04/10/18

Anche a Riace l'obbedienza non è virtù


La recente vicenda giudiziaria del sindaco di Riace mi ha fatto ripensare a un libro che ho letto a ventanni ventanni fa, intitolato "L'obbedienza non è più una virtù" e scritto da Don Lorenzo Milani assieme ai suoi giovani studenti.



Certo, il contesto e il tema trattato dal priore di Barbiana sono distanti dall'affaire Mimmo Lucano, ma esiste anche una cruciale similitudine.
In breve, nel suo libro in forma di lettera, Don Milani rispose candido e feroce alle accuse dei cappellani militari rivolte ai primi obiettori di coscienza nell'Italia della leva obbligatoria: questi ultimi per la loro obiezione stavano in carcere, mentre i cappellani li incolpavano di viltà.

Don Milani non riuscì a stare in silenzio, gli fremettero letteralmente le mani e le idee, e scrisse che gli obiettori alla leva, disobbedienti e incarcerati, non erano vili bensì profeti; e se il luogo dei profeti è la prigione, i cappellani militari stavano propriamente dalla parte sbagliata di chi ce li teneva.

Dal caso particolare, l'insegnamento di Don Milani si estese ad un livello più generale, ovvero: quando le leggi non sono giuste (cioè quando convalidano il sopruso del forte) occorre battersi perché siano cambiate, anche disobbedendo.
Questa ultima generalizzazione comprende le storie, anche recenti, di disobbedienza alle leggi ingiuste di molti uomini e donne contro; e tra questi, Mimmo Lucano sindaco di Riace.

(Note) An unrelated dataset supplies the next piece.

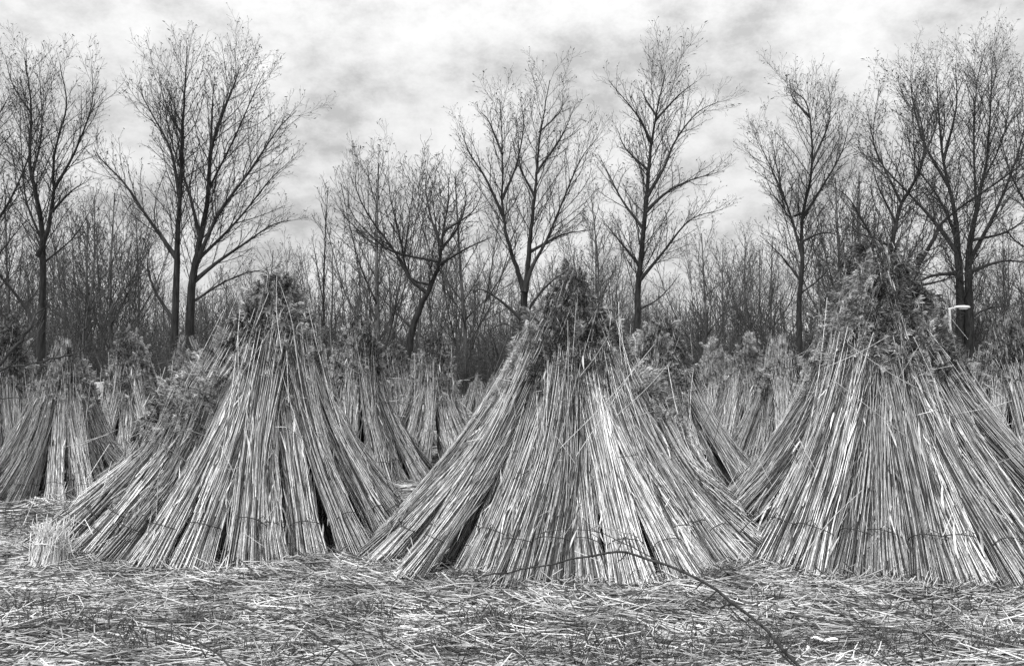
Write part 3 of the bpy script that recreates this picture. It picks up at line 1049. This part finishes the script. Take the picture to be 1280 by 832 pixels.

La sua vicenda oramai è nota, è accusato di aver favorito l'immigrazione clandestina, se pur senza ottenere per lui nemmeno un euro, come ammettono anche i giudici. Eppure, grazie all'accoglienza dei migranti, Riace oggi è rinata, l'economia locale si è riattivata, le case una volta vuote ora sono abitate, i terreni prima incolti ora sono lavorati e persone di differente provenienza e cultura vivono lavorano e cambiano assieme.